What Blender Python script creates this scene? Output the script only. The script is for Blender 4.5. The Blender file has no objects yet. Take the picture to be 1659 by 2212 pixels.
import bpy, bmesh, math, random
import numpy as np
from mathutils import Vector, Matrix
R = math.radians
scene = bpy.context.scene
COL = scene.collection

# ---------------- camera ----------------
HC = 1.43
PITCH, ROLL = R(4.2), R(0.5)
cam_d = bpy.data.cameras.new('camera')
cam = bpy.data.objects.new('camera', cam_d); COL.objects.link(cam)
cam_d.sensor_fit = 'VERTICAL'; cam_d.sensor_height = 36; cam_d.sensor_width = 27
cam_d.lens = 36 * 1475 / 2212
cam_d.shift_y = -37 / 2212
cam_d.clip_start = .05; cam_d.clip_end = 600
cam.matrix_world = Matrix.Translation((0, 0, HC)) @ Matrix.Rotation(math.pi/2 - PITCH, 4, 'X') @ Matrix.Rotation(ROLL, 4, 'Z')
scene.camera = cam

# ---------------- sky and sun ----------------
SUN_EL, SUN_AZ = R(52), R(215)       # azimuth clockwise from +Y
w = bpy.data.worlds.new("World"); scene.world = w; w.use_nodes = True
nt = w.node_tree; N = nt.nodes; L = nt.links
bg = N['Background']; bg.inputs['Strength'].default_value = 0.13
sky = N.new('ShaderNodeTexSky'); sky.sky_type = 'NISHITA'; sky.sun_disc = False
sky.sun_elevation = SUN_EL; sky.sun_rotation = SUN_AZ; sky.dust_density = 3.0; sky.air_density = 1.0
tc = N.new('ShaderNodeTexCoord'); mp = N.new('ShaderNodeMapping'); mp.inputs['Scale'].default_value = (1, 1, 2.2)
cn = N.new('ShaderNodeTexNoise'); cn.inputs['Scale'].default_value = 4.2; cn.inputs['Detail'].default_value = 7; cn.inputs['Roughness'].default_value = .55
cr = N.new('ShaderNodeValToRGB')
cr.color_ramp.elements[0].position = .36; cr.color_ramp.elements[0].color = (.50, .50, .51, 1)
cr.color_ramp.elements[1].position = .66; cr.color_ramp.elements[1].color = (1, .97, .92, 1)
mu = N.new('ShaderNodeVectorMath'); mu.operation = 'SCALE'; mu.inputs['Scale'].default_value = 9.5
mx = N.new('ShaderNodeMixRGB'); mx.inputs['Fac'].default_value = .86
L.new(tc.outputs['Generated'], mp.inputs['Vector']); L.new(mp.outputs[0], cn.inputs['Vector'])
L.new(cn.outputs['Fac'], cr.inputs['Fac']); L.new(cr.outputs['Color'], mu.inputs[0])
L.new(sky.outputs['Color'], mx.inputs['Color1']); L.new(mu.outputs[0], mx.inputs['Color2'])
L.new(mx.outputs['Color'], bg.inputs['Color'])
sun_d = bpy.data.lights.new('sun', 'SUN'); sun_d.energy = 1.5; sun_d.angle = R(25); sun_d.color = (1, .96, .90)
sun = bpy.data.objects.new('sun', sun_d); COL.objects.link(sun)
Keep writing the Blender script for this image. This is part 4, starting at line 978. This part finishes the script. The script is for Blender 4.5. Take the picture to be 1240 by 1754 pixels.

------

WHAT TO PRODUCE:
Return all the data above once more, precisely as given.

TASK SOLUTION:
What Blender Python script creates this scene? Output the script only. The script is for Blender 4.5. The Blender file has no objects yet. Take the picture to be 1659 by 2212 pixels.
import bpy, bmesh, math, random
import numpy as np
from mathutils import Vector, Matrix
R = math.radians
scene = bpy.context.scene
COL = scene.collection

# ---------------- camera ----------------
HC = 1.43
PITCH, ROLL = R(4.2), R(0.5)
cam_d = bpy.data.cameras.new('camera')
cam = bpy.data.objects.new('camera', cam_d); COL.objects.link(cam)
cam_d.sensor_fit = 'VERTICAL'; cam_d.sensor_height = 36; cam_d.sensor_width = 27
cam_d.lens = 36 * 1475 / 2212
cam_d.shift_y = -37 / 2212
cam_d.clip_start = .05; cam_d.clip_end = 600
cam.matrix_world = Matrix.Translation((0, 0, HC)) @ Matrix.Rotation(math.pi/2 - PITCH, 4, 'X') @ Matrix.Rotation(ROLL, 4, 'Z')
scene.camera = cam

# ---------------- sky and sun ----------------
SUN_EL, SUN_AZ = R(52), R(215)       # azimuth clockwise from +Y
w = bpy.data.worlds.new("World"); scene.world = w; w.use_nodes = True
nt = w.node_tree; N = nt.nodes; L = nt.links
bg = N['Background']; bg.inputs['Strength'].default_value = 0.13
sky = N.new('ShaderNodeTexSky'); sky.sky_type = 'NISHITA'; sky.sun_disc = False
sky.sun_elevation = SUN_EL; sky.sun_rotation = SUN_AZ; sky.dust_density = 3.0; sky.air_density = 1.0
tc = N.new('ShaderNodeTexCoord'); mp = N.new('ShaderNodeMapping'); mp.inputs['Scale'].default_value = (1, 1, 2.2)
cn = N.new('ShaderNodeTexNoise'); cn.inputs['Scale'].default_value = 4.2; cn.inputs['Detail'].default_value = 7; cn.inputs['Roughness'].default_value = .55
cr = N.new('ShaderNodeValToRGB')
cr.color_ramp.elements[0].position = .36; cr.color_ramp.elements[0].color = (.50, .50, .51, 1)
cr.color_ramp.elements[1].position = .66; cr.color_ramp.elements[1].color = (1, .97, .92, 1)
mu = N.new('ShaderNodeVectorMath'); mu.operation = 'SCALE'; mu.inputs['Scale'].default_value = 9.5
mx = N.new('ShaderNodeMixRGB'); mx.inputs['Fac'].default_value = .86
L.new(tc.outputs['Generated'], mp.inputs['Vector']); L.new(mp.outputs[0], cn.inputs['Vector'])
L.new(cn.outputs['Fac'], cr.inputs['Fac']); L.new(cr.outputs['Color'], mu.inputs[0])
L.new(sky.outputs['Color'], mx.inputs['Color1']); L.new(mu.outputs[0], mx.inputs['Color2'])
L.new(mx.outputs['Color'], bg.inputs['Color'])
sun_d = bpy.data.lights.new('sun', 'SUN'); sun_d.energy = 1.5; sun_d.angle = R(25); sun_d.color = (1, .96, .90)
sun = bpy.data.objects.new('sun', sun_d); COL.objects.link(sun)
Keep writing the Blender script for this image. This is part 4, starting at line 978. This part finishes the script. The script is for Blender 4.5. Take the picture to be 1240 by 1754 pixels.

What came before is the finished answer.